JSON, the ubiquitous JavaScript Object Notation is a nice format for data exchange between machines, specially when humans may want to peek and quickly understand the exchanged messages. JSON, however, is very limited in its data types and it can be brittle to write by hand (no comments, no trailing commas, no multi-line strings, etc).

Ponn is a simple subset of Python that represents objects as namespaces. It is designed to be a more human-friendly alternative to JSON for configuration files and sacrifices performance for ease of use (at least when used by Python developers). It is very similar to PON, the Python Object Notation, but it represents objects as Python modules instead of top-level dictionaries.

Ponn is also more flexible than PON (and JSON) in that it allows for more complex data structures and some limited form of programming (e.g. you can use variables, conditional statements, function execution, and imports).
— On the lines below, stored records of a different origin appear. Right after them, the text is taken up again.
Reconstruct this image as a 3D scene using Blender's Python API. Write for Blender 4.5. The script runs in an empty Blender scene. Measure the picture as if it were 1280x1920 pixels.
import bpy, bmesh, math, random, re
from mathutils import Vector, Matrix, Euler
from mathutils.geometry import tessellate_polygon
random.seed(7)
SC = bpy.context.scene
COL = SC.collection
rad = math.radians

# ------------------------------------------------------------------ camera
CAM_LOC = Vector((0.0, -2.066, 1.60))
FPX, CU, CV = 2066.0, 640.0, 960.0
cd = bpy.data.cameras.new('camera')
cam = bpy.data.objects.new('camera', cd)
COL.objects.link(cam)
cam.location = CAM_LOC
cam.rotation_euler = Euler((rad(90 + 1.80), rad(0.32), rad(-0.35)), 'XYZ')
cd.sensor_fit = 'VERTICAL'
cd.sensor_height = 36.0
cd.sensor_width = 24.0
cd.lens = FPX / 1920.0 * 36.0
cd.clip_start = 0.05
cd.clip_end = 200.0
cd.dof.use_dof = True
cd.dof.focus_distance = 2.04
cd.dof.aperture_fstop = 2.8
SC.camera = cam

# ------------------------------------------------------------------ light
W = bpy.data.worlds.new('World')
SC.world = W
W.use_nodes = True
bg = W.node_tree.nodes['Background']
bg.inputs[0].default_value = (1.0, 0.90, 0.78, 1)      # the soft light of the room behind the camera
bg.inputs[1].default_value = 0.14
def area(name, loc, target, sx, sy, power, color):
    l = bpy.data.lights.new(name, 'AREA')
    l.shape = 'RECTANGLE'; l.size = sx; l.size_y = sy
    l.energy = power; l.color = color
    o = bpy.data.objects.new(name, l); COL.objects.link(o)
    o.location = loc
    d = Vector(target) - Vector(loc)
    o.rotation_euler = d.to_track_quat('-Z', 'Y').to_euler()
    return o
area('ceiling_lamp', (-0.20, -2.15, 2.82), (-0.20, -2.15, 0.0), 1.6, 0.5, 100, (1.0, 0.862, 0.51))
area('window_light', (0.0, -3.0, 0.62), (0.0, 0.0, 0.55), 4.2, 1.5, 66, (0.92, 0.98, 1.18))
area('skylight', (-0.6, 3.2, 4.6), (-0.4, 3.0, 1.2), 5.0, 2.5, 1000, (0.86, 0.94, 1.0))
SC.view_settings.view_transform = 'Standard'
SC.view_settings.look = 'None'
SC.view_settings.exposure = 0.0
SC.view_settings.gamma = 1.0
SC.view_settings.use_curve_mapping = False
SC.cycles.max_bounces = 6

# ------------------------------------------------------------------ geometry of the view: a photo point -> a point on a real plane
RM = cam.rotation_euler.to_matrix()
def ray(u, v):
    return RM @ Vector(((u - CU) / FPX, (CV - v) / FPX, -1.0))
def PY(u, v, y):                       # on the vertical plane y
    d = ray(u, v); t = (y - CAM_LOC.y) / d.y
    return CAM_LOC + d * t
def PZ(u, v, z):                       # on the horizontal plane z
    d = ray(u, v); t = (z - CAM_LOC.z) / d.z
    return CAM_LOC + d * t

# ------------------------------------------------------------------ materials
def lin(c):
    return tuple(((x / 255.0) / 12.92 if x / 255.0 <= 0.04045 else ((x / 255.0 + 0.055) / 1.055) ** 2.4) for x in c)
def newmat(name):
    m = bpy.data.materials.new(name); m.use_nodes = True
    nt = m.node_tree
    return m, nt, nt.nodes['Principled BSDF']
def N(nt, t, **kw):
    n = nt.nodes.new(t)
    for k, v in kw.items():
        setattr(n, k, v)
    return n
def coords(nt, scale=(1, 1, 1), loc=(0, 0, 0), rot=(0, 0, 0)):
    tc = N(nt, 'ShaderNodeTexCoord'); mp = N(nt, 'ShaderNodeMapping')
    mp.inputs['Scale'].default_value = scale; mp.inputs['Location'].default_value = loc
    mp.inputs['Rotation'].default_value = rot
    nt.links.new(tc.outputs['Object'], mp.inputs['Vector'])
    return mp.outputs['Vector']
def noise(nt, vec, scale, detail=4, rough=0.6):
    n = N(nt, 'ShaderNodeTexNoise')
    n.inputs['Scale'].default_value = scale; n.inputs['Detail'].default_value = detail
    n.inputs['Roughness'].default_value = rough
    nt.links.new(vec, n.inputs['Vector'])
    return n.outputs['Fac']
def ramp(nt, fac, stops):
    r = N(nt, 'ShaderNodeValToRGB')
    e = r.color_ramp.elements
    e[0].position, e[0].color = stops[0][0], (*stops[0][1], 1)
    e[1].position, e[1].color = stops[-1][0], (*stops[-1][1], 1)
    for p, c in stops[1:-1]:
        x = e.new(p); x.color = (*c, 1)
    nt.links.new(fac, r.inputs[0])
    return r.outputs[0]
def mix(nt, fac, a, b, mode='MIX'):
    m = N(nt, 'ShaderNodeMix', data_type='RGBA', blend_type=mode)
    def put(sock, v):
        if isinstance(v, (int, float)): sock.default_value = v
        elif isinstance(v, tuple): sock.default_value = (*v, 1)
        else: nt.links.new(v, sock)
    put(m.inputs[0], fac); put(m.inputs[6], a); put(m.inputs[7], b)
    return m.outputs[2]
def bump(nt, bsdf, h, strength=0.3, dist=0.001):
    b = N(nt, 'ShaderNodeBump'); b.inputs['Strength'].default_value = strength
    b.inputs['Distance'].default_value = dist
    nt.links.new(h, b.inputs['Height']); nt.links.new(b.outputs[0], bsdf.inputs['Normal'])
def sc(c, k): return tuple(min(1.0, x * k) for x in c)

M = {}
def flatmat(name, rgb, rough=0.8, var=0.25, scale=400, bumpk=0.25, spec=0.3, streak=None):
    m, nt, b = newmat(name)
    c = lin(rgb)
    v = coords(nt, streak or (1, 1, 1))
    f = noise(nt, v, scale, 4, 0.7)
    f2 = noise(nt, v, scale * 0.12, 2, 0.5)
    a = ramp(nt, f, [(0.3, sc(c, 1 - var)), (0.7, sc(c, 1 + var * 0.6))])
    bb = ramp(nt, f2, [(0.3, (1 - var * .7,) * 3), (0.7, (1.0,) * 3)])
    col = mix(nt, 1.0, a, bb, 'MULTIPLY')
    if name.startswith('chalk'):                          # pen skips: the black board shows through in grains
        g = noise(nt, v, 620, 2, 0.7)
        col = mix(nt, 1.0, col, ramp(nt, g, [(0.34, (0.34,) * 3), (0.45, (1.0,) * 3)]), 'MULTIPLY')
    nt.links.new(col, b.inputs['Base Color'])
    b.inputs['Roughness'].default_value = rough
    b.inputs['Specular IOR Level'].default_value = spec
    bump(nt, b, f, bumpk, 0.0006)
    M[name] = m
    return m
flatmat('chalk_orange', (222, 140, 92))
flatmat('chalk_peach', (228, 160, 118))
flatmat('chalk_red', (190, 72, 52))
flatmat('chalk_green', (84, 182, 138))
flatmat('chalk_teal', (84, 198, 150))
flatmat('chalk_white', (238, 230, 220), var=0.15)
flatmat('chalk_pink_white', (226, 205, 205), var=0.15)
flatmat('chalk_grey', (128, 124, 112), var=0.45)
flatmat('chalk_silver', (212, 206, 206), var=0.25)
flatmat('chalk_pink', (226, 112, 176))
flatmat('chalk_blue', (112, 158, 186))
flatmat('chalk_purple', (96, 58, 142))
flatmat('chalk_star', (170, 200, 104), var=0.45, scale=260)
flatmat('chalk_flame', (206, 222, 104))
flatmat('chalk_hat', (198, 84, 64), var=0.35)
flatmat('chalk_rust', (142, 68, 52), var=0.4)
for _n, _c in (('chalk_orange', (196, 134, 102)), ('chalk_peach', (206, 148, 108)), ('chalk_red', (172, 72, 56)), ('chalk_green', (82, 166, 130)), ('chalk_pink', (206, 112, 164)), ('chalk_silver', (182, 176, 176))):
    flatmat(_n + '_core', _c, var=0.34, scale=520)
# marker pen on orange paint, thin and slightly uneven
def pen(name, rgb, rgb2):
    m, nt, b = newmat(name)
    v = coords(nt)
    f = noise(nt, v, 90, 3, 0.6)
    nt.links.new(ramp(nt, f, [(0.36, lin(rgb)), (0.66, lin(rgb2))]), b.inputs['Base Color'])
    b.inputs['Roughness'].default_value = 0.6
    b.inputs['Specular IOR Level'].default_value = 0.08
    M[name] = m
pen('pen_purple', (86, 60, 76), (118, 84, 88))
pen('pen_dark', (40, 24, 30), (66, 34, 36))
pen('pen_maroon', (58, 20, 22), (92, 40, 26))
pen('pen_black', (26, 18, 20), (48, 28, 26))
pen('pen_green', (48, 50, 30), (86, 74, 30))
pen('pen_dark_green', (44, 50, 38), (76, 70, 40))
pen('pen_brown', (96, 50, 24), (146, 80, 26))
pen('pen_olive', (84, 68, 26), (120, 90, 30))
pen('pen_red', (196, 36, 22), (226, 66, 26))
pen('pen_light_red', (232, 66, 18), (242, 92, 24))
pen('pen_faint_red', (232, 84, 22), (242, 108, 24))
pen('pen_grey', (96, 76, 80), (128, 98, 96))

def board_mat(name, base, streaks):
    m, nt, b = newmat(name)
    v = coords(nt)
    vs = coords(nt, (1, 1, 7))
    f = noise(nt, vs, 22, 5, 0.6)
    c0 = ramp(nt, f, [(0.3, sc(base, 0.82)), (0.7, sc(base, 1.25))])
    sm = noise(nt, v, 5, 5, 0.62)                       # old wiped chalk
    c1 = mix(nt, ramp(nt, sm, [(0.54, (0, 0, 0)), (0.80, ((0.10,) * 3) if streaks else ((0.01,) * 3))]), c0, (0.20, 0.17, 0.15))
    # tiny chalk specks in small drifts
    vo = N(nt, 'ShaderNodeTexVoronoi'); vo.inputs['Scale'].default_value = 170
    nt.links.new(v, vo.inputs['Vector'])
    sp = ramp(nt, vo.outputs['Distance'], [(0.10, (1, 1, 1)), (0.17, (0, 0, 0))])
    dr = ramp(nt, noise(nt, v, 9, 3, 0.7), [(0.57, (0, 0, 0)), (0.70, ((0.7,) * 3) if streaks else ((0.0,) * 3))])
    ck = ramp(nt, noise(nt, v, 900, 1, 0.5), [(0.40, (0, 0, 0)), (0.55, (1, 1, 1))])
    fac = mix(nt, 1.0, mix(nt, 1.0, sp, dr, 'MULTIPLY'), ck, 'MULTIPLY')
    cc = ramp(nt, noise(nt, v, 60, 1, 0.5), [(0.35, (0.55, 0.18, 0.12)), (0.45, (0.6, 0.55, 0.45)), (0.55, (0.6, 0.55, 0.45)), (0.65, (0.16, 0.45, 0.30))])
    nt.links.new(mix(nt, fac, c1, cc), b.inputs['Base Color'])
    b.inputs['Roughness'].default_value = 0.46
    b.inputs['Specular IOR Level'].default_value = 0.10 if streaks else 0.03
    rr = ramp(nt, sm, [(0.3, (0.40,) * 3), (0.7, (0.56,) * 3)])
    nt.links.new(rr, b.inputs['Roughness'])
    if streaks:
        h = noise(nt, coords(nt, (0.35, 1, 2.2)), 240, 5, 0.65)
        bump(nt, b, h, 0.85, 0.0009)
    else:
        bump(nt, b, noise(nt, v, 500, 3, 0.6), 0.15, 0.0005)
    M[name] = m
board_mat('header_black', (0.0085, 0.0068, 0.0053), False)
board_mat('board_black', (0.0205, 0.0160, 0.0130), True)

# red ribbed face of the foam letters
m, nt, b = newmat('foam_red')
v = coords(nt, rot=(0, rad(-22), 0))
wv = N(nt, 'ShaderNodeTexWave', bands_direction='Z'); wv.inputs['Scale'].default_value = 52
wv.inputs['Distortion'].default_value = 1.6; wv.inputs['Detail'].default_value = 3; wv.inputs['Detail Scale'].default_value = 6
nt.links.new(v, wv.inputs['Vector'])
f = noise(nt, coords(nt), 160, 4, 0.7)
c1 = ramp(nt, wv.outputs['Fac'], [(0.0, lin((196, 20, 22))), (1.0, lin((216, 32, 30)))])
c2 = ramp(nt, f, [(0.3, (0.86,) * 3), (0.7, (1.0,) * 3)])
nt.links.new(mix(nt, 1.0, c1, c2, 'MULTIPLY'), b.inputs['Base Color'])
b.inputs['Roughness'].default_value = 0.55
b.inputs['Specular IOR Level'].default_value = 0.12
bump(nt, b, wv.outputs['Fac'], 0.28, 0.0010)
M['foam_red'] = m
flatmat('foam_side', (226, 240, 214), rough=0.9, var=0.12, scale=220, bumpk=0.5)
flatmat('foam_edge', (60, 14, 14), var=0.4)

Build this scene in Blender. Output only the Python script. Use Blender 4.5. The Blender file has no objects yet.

Ponn files are thus valid Python files that can be executed and imported as modules. This module simply provides a secure way to load Ponn files by checking if they contain only valid Ponn constructs before executing them.

Usage

To load a Ponn file, simply use the load function from the ponn module:

from ponn import load

config = load("config.ponn")
print(config["database"]["host"])  # Accessing some inner structure 

The load() function returns a dictionary object mapping top-level variable names to their values.

The Ponn subset

Ponn supports a subset of Python syntax that is safe to execute from untrusted sources. Ponn can execute imports and call arbitrary functions from a whitelist, so obviously the security depends on the security of the functions you allow to be executed.

What is allowed in Ponn files?

  • Comments
  • Variable assignments (except dunder variables)
  • All python literals (strings, numbers, lists, tuples, dictionaries, sets, etc)
  • Function calls to whitelisted functions
  • Imports of whitelisted modules
  • Conditional statements (if, elif, else) and ternary expressions
  • Match statements
  • Class definitions using dataclasses (and without methods)

What is forbidden in Ponn files?

  • Any function calls not explicitly allowed in the whitelist
  • Attribute access to dunder methods or attributes (e.g. __import__, __class__, etc)
  • Some built-in functions that are not in the whitelist (e.g. open, eval, exec, etc)
  • Some functions are converted to no-op to prevent side effects (e.g. print).
  • Loops and comprehensions (for, while) are not allowed to prevent unbounded execution.
  • Function definitions (def, lambda) are not allowed to prevent infinite recursion.
  • Class definitions of arbitrary classes.
  • The with statement is not allowed to prevent resource leaks.
  • The async and await keywords.

How does it work?

Ponn uses the ast module to parse the Ponn file and check if it contains only valid Ponn syntax. If the syntax is valid, it executes the file in a restricted environment where only the whitelisted functions and modules are available. Some builtins are modified to prevent side effects or trigger errors when considered unsafe (e.g. print is converted to a no-op, open raises an error, etc).

How safe is it?

Probably safe. Ponn is designed to be a safe subset of Python, but given the extreme flexibility and reflective capabilities of Python, it is very difficult to guarantee absolute safety. Many sandobox implementations have been broken in the past, but they all aimed for a more generic sandboxed environment execution (turing complete subsets of Python, not only flexible data representation).